Therabot arrived with a proof-of-concept prototype from a previous engineering team: functional, but large, bulky, and far from a product. We redesigned everything from the inside out. New motor architecture, new mechanical system, new internal layout, new exterior form. The result is a compact, production-ready device built entirely by SLIMDESIGN.

Challenge

A previous engineering team had proven the core concept: a motorised ring that wraps the leg, applies rolling pressure, and travels from ankle to thigh without any effort from the user. The prototype worked. It was also large, bulky, and visually intimidating. It communicated industrial machinery, not a consumer product. The task was to keep what was proven and rebuild everything else.

Approach

We started with motor selection, since the motor choices in the original device were the main driver of its bulk. A new configuration, optimised for torque, form factor, and continuous duty, unlocked a significantly smaller chassis. From there we redesigned the full mechanical architecture, developed the exterior from scratch, and built all electronics, firmware, and software in parallel.

 

Result

We delivered visual and functional prototypes built entirely from our own mechanical, electronic, and software work, with full production implementation support. The device is a fraction of the size of the original prototype, with a coherent exterior and validated product ecosystem. Therabot is in pre-order with the first 1,000 units shipping September 2026, priced from $499 to $749. The dual-motor architecture is covered by a pending patent.

 

Redesigned From The Inside Out

The size of the original prototype was largely driven by its motor selection. We evaluated multiple motor configurations, comparing torque, size, thermal performance, and duty cycle requirements to identify a solution that could deliver the necessary contact force within a much smaller package. This decision was key to reducing the overall size of the device.

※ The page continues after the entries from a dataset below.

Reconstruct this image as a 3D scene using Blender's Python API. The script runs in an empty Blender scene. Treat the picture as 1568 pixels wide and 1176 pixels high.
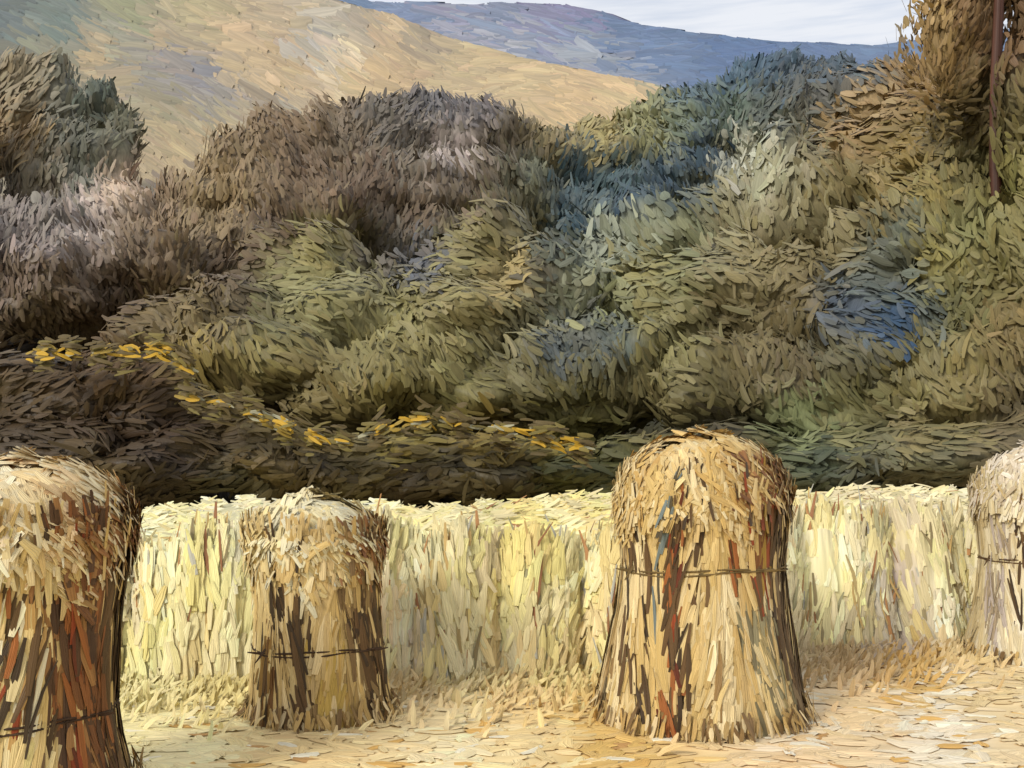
import bpy, math
import numpy as np
from mathutils import Vector
rng = np.random.default_rng(7)
EYE = 1.9      # eye height (m)
F = 1568.0     # survey unit: tangent of bearing/elevation * F
CX, HY = 784.0, 700.0

def lin(c):
    c = np.asarray(c, float)/255.0
    return np.where(c <= 0.04045, c/12.92, ((c+0.055)/1.055)**2.4)

# ------------------------------------------------------------ plant / soil colour surveys
VEG = """30 130 120 110 90;30 200 150 130 100;90 160 95 95 85;150 150 80 88 80;190 180 95 95 80;120 220 78 80 72;60 260 110 105 95;130 260 75 78 70;90 330 105 100 98
20 350 120 112 110;60 380 120 110 108;130 330 158 146 142;180 290 168 150 135;20 430 110 96 88;100 420 95 80 66;200 350 100 86 70;250 310 118 100 80;300 320 122 106 78;340 300 128 110 80
250 390 92 77 60;180 440 75 61 48;60 480 98 86 66;120 510 70 58 43;230 500 95 82 55;300 470 105 92 62;340 400 88 73 58;400 250 108 92 70;450 210 112 95 76;480 270 100 83 66;420 330 85 70 54
520 220 105 93 78;560 280 84 69 56;600 180 92 87 82;670 150 90 89 94;740 160 96 91 94;690 230 154 144 142;640 240 100 92 82;720 290 95 83 68;640 320 88 74 59;780 210 105 96 82;840 210 120 110 82
920 210 135 125 85;1000 190 120 120 85;820 260 85 88 74;890 260 54 74 84;950 270 57 76 82;1040 180 95 105 90;1060 130 72 90 104;1120 100 56 78 98;1180 90 52 70 88;1260 85 60 74 88;1320 90 62 76 88
1120 170 74 88 78;1180 170 68 75 72;1250 150 74 75 72;1080 230 46 64 80;1020 280 50 68 84;960 310 40 60 80;880 330 44 64 76;860 380 64 70 64;780 330 96 91 68;740 370 115 108 70;640 400 76 80 90
600 380 80 74 66;480 380 125 118 75;440 430 115 112 75;500 470 118 115 78;420 500 95 92 62;360 450 85 75 58;560 470 112 108 75;620 480 120 115 75;700 420 125 118 80;780 420 145 130 85;830 430 75 72 60
720 480 118 110 72;800 490 115 110 80;640 540 110 102 62;560 540 105 98 60;480 560 105 95 58;400 560 115 105 60;300 560 120 105 55;700 570 105 100 60;780 570 95 90 60;850 540 68 76 80;850 600 95 90 58
880 640 110 105 60;600 620 105 95 50;500 630 115 102 60;400 620 90 78 45;930 360 132 138 124;980 340 137 142 122;1050 350 107 110 84;980 410 120 115 75;900 410 117 122 106;870 450 95 98 80;930 460 120 123 88
1000 470 120 115 75;1050 420 111 111 80;940 520 76 84 82;900 500 86 89 82;1020 540 110 105 68;960 580 96 90 58;1000 610 96 88 56;1140 230 168 170 158;1180 270 143 142 118;1230 240 111 106 84;1120 320 123 118 90
1200 320 133 126 98;1270 280 120 110 75;1150 400 118 109 76;1100 400 113 107 80;1220 400 108 98 68;1280 380 110 102 73;1120 480 103 94 64;1200 480 96 85 54;1150 560 91 82 54;1220 570 82 73 50;1080 600 86 80 50
1100 660 60 55 38;1300 470 64 74 88;1370 500 46 70 100;1330 430 76 84 82;1360 400 86 90 80;1300 540 86 83 62;1400 540 96 90 56;1480 560 108 98 58;1540 500 113 100 66;1400 600 108 101 63;1300 620 99 96 60
1230 640 110 117 81;1300 660 108 106 72;1400 660 111 102 69;1480 640 117 108 72;1540 640 98 88 64;1260 700 60 67 52;1350 700 85 83 61;1450 700 80 78 56;1540 700 90 82 62;1320 720 65 68 56;1300 200 133 111 75
1340 150 145 125 93;1400 130 120 97 62;1440 50 130 107 68;1420 10 150 127 88;1500 30 98 76 50;1550 50 88 67 44;1380 230 118 101 57;1440 200 99 87 52;1500 180 79 67 42;1550 170 88 81 55;1480 250 84 79 50
1550 260 112 107 63;1350 300 113 101 63;1420 300 117 107 63;1380 340 80 86 76;1480 350 98 97 60;1550 350 108 103 63;1440 400 112 106 60;1520 430 103 98 62;1470 470 98 96 62;1420 470 80 88 84
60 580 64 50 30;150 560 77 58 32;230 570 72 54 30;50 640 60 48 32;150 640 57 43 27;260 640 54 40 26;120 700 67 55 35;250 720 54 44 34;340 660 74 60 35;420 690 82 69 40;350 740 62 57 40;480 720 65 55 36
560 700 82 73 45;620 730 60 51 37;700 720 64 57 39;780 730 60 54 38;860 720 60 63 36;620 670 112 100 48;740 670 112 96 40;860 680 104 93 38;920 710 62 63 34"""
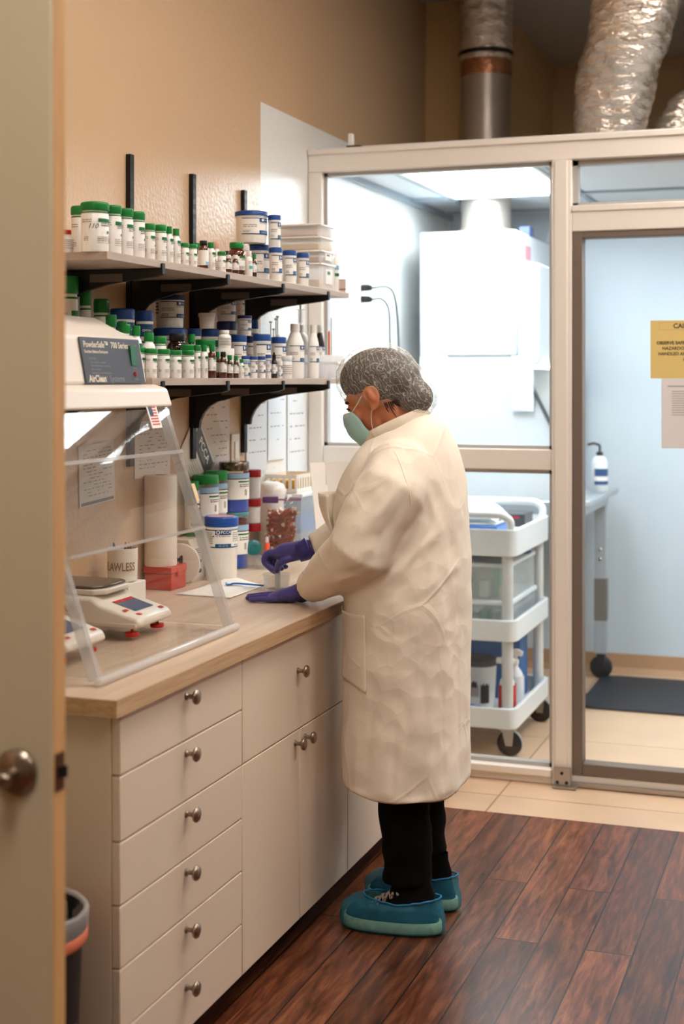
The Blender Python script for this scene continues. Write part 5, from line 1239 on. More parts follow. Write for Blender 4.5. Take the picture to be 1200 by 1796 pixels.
# hair and hairnet
def blob(extra):
    g = G()
    hell(g, (-.020, 0, .055), (.117 + extra, .085 + extra, .090 + extra), -.28)
    hell(g, (-.085, 0, .015), (.060 + extra, .064 + extra, .062 + extra), -.3)
    hell(g, (-.022, 0, .026), (.090 + extra, .082 + extra, .066 + extra), -.3)
    ellipsoid(g, (-1.166, PY - .008, 1.498), (.050 + extra, .053 + extra, .052 + extra), None, 24, 16)
    g.sweep([h(-.06, 0, .07), (-1.195, PY, 1.525), (-1.17, PY - .004, 1.508)], [.062 + extra, .053 + extra, .046 + extra], 18, round_caps=True)
    return g
def cut_below(o, co, no):
    bm = bmesh.new(); bm.from_mesh(o.data)
    bmesh.ops.bisect_plane(bm, geom=bm.verts[:] + bm.edges[:] + bm.faces[:], plane_co=co, plane_no=no, clear_inner=True)
    loop = []
    be = [e for e in bm.edges if e.is_boundary]
    if be:
        nb = {}
        for e in be:
            a, b = e.verts; nb.setdefault(a.index, []).append(b.index); nb.setdefault(b.index, []).append(a.index)
        bm.verts.ensure_lookup_table(); bm.verts.index_update(); nb = {}
        for e in be:
            a, b = e.verts; nb.setdefault(a.index, []).append(b.index); nb.setdefault(b.index, []).append(a.index)
        bm.verts.ensure_lookup_table()
        best = []; seen = set()
        for st in nb:
            if st in seen: continue
            cur, prev, L = st, None, []
            while cur is not None and cur not in seen:
                seen.add(cur); L.append(cur); nx = [q for q in nb[cur] if q not in seen]; cur = nx[0] if nx else None
            if len(L) > len(best): best = L
        loop = [bm.verts[i].co.copy() for i in best]
    bm.to_mesh(o.data); bm.free()
    return loop
cutA, cutB = Vector((-1.388, PY, 1.497)), Vector((-1.22, PY, 1.432))
cdir = (cutB - cutA).normalized(); cno = hs.cross(cdir); cno = cno if cno.dot(hu) > 0 else -cno
HAIR = mat('dark_hair', (50, 40, 35), rough=.55, vary=(60, .6), bump=(90, .6, .004))
g0 = blob(-.003); hell(g0, (-.062, 0, -.028), (.036, .056, .042)); o = g0.build('hair', HAIR); bake(o, [('REMESH', dict(mode='VOXEL', voxel_size=.006)), ('SMOOTH', dict(factor=.5, iterations=6))]); pw(o)
g = G()
for k in range(6):
    a = -.75 + k * .03; s0 = -.062 + .004 * (k % 3)
    f0 = -.028 - k * .004
    g.sweep([h(f0, s0 + .0, -.028 - k * .001), h(f0 + .002, s0 + .006, -.05), h(f0 - .002 + .004 * noise.noise((k * 3.1, 0, 0)), s0 + .012, -.072 - .012 * (k % 4) / 3)], [.0022, .0018, .0006], 5)
child(g, 'hair_wisp', HAIR)
def net_material():
    m = bpy.data.materials.new('hairnet_mesh'); m.use_nodes = True; nt = m.node_tree
    b = nt.nodes['Principled BSDF']; b.inputs['Base Color'].default_value = srgb(232, 226, 216); b.inputs['Roughness'].default_value = .8
    tc = nt.nodes.new('ShaderNodeTexCoord')
    n = nt.nodes.new('ShaderNodeTexNoise'); n.inputs['Scale'].default_value = 26; n.inputs['Detail'].default_value = 3; n.inputs['Distortion'].default_value = .8
    nt.links.new(tc.outputs['Object'], n.inputs['Vector'])
    mixv = nt.nodes.new('ShaderNodeVectorMath'); mixv.operation = 'MULTIPLY_ADD'; mixv.inputs[1].default_value = (.035, .035, .035); nt.links.new(n.outputs['Color'], mixv.inputs[0]); nt.links.new(tc.outputs['Object'], mixv.inputs[2])
    def lines(scale, w, rot):
        mp = nt.nodes.new('ShaderNodeMapping'); mp.inputs['Rotation'].default_value = rot; nt.links.new(mixv.outputs[0], mp.inputs[0])
        wv = nt.nodes.new('ShaderNodeTexWave'); wv.inputs['Scale'].default_value = scale; wv.inputs['Distortion'].default_value = 1.6; wv.inputs['Detail'].default_value = 2; wv.inputs['Detail Scale'].default_value = 2.0
        nt.links.new(mp.outputs[0], wv.inputs['Vector'])
        r = nt.nodes.new('ShaderNodeMapRange'); r.inputs['From Min'].default_value = w; r.inputs['From Max'].default_value = 1.0; nt.links.new(wv.outputs['Fac'], r.inputs['Value'])
        return r
    l1 = lines(30, .93, (0, .5, .3)); l2 = lines(24, .95, (.4, -.6, 1.2))
    mx = nt.nodes.new('ShaderNodeMath'); mx.operation = 'MAXIMUM'; nt.links.new(l1.outputs[0], mx.inputs[0]); nt.links.new(l2.outputs[0], mx.inputs[1])
    fine = nt.nodes.new('ShaderNodeTexNoise'); fine.inputs['Scale'].default_value = 420; fine.inputs['Detail'].default_value = 2; nt.links.new(tc.outputs['Object'], fine.inputs['Vector'])
    fr = nt.nodes.new('ShaderNodeMapRange'); fr.inputs['From Min'].default_value = .42; fr.inputs['From Max'].default_value = .70; fr.inputs['To Max'].default_value = .26; nt.links.new(fine.outputs[0], fr.inputs['Value'])
    mu = nt.nodes.new('ShaderNodeMath'); mu.operation = 'MULTIPLY_ADD'; mu.inputs[1].default_value = .30; mu.use_clamp = True
    nt.links.new(mx.outputs[0], mu.inputs[0])
    ad = nt.nodes.new('ShaderNodeMath'); ad.operation = 'ADD'; ad.inputs[1].default_value = .05; nt.links.new(fr.outputs[0], ad.inputs[0]); nt.links.new(ad.outputs[0], mu.inputs[2])
    lw = nt.nodes.new('ShaderNodeLayerWeight'); lw.inputs['Blend'].default_value = .5
    p5 = nt.nodes.new('ShaderNodeMath'); p5.operation = 'POWER'; p5.inputs[1].default_value = 3.5; nt.links.new(lw.outputs['Facing'], p5.inputs[0])
    fa = nt.nodes.new('ShaderNodeMath'); fa.operation = 'MULTIPLY_ADD'; fa.inputs[1].default_value = .55; fa.use_clamp = True; nt.links.new(p5.outputs[0], fa.inputs[0]); nt.links.new(mu.outputs[0], fa.inputs[2])
    nt.links.new(fa.outputs[0], b.inputs['Alpha'])
    return m
o = blob(.009).build('hairnet', net_material()); bake(o, [('REMESH', dict(mode='VOXEL', voxel_size=.0065)), ('SMOOTH', dict(factor=.5, iterations=10))])
for v in o.data.vertices:
    p = v.co; v.co = p + v.normal * (.005 * noise.noise(p * 32) + .003 * noise.noise(Vector((p.x * 90, p.y * 40, p.z * 60))))
loop = cut_below(o, cutA - cno * .006, cno); pw(o); net = o
if loop:
    step = max(1, len(loop) // 90); pts = [p + Vector((0, 0, .001 * math.sin(i * 1.7))) for i, p in enumerate(loop[::step])]
    g = G(); g.sweep(pts, [.0034 + .0012 * math.sin(i * 2.1) for i in range(len(pts))], 8, closed=True); child(g, 'hairnet_elastic', mat('elastic_white', (206, 192, 172), rough=.8))

# mask with folds and ear loops
def curve3(P, t):
    n = len(P) - 1; x = t * n; i = min(int(x), n - 1); f = x - i
    a, b = P[max(i - 1, 0)], P[i]; c, d = P[i + 1], P[min(i + 2, n)]
    return tuple(.5 * ((2 * b[k]) + (-a[k] + c[k]) * f + (2 * a[k] - 5 * b[k] + 4 * c[k] - d[k]) * f * f + (-a[k] + 3 * b[k] - 3 * c[k] + d[k]) * f ** 3) for k in range(len(b)))
MC = [(.112, -.006), (.124, -.040), (.118, -.078), (.096, -.114), (.052, -.130)]
MS = [(.074, -.012, .056), (.060, -.040, .061), (.054, -.068, .060), (.038, -.104, .056)]
def mk(a, b):
    u = a * 2 - 1; c = curve3(MC, b); s = curve3(MS, b)
    w = max(0.0, math.cos(u * PI / 2)) ** .75
    f = s[0] + (c[0] - s[0]) * w; up_ = s[1] + (c[1] - s[1]) * w; la = s[2] * math.copysign(abs(math.sin(u * PI / 2)) ** .9, u)
    f += .0034 * abs(math.sin(b * PI * 3.2)) * w + .0012 * noise.noise((u * 4, b * 5, 2))
    return h(f, la, up_)
g = G(); g.grid(mk, 36, 26); child(g, 'face_mask', mat('mask_teal', (166, 206, 204), rough=.75, bump=(260, .2, .001)), solid=.0012)
g = G(); g.grid(lambda a, b: mk(a, b * .13) + hf * .0026, 30, 3); child(g, 'mask_nose_strip', mat('mask_pale', (206, 214, 208), rough=.75))
for s in (-1, 1):
    e = 0 if s < 0 else 1
    for P in ([mk(e, .02), h(.046, s * .070, .000), h(.016, s * .077, .018), h(-.010, s * .083, .022)], [mk(e, .96), h(.030, s * .064, -.066), h(.012, s * .074, -.035), h(-.012, s * .082, -.022)]):
        pts = [curve3([tuple(q) for q in P], k / 8) for k in range(9)]
        g = G(); g.sweep(pts, .0013, 6); child(g, 'ear_loop', mat('loop_white', (240, 232, 224), rough=.7))

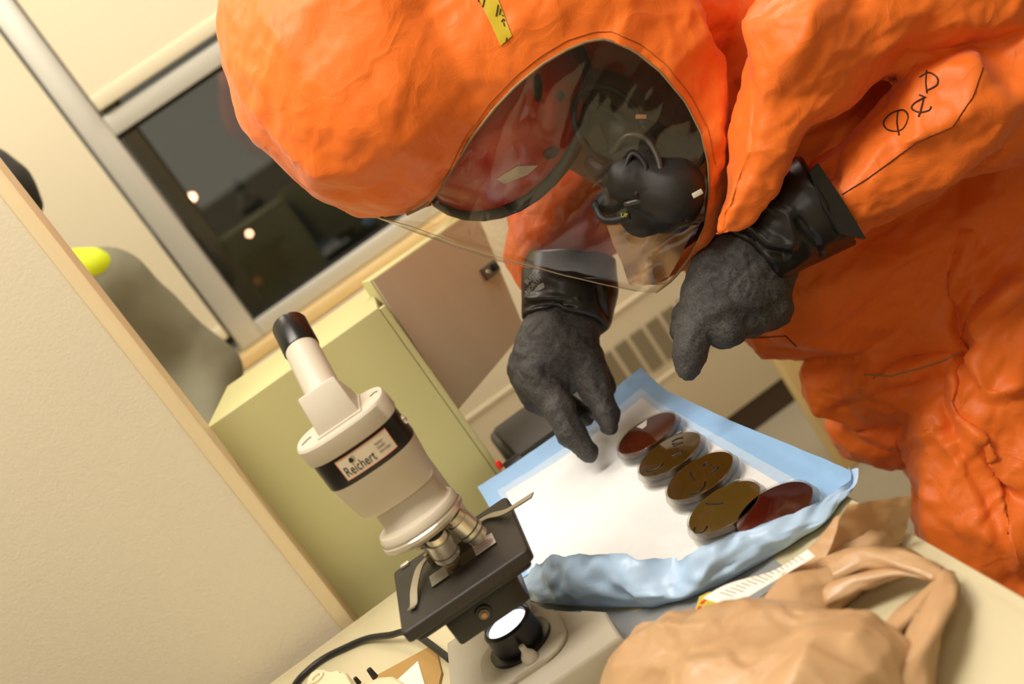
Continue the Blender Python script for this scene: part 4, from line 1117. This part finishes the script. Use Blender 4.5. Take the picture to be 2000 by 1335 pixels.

The system uses separate motors for its two primary functions. Tension motors adjust the chassis to apply pressure against the leg, while drive motors integrated into the rollers move the device along the body. Separating these functions allowed each system to be optimized independently for performance and control.

Chassis Tension Motors

A pinion-driven ring expands and contracts to press the rollers into the leg with controlled, adjustable force up to 12 kg (25 lbs), independent of travel speed.

Roller Drive Motors

Motors inside the rollers propel the device from ankle to thigh, maintaining rolling contact with the body throughout the stroke including across the knee.

User Testing

Every prototype was put on a leg. Pressure calibration, travel speed, roller contact across the knee, and battery endurance were all validated on real users before any parameter was locked. Force output was measured at multiple leg diameters to confirm the pressure calibration held across the full range of users. Travel consistency was tested across sessions, checking that the device tracked straight and returned cleanly to the start position without manual correction. Roller profiles were evaluated back to back on the same tester to isolate the sensation difference between variants. What works on a bench does not always work on a body, and the testing programme was designed to surface that gap as early as possible.

Engineering & Electronics

Hardware and software ran in parallel rather than in sequence. Mechanical changes fed immediately into the electronics and vice versa. SLIMDESIGN was responsible for the overall PCB layout strategy, including the definition of key component placement and critical footprint. We led the motor and sensor integration, and worked closely with the firmware development team to optimize system performance and control algorithms.

Form Exploration And Prototyping

Dozens of iterations were printed and assembled to validate form, fit, and function at every stage. Chassis arc geometry, roller cap profiles, ring closure mechanisms, and housing proportions were all explored in physical form before any decision was locked. This depth of iteration is what allowed us to move quickly and confidently toward the final design.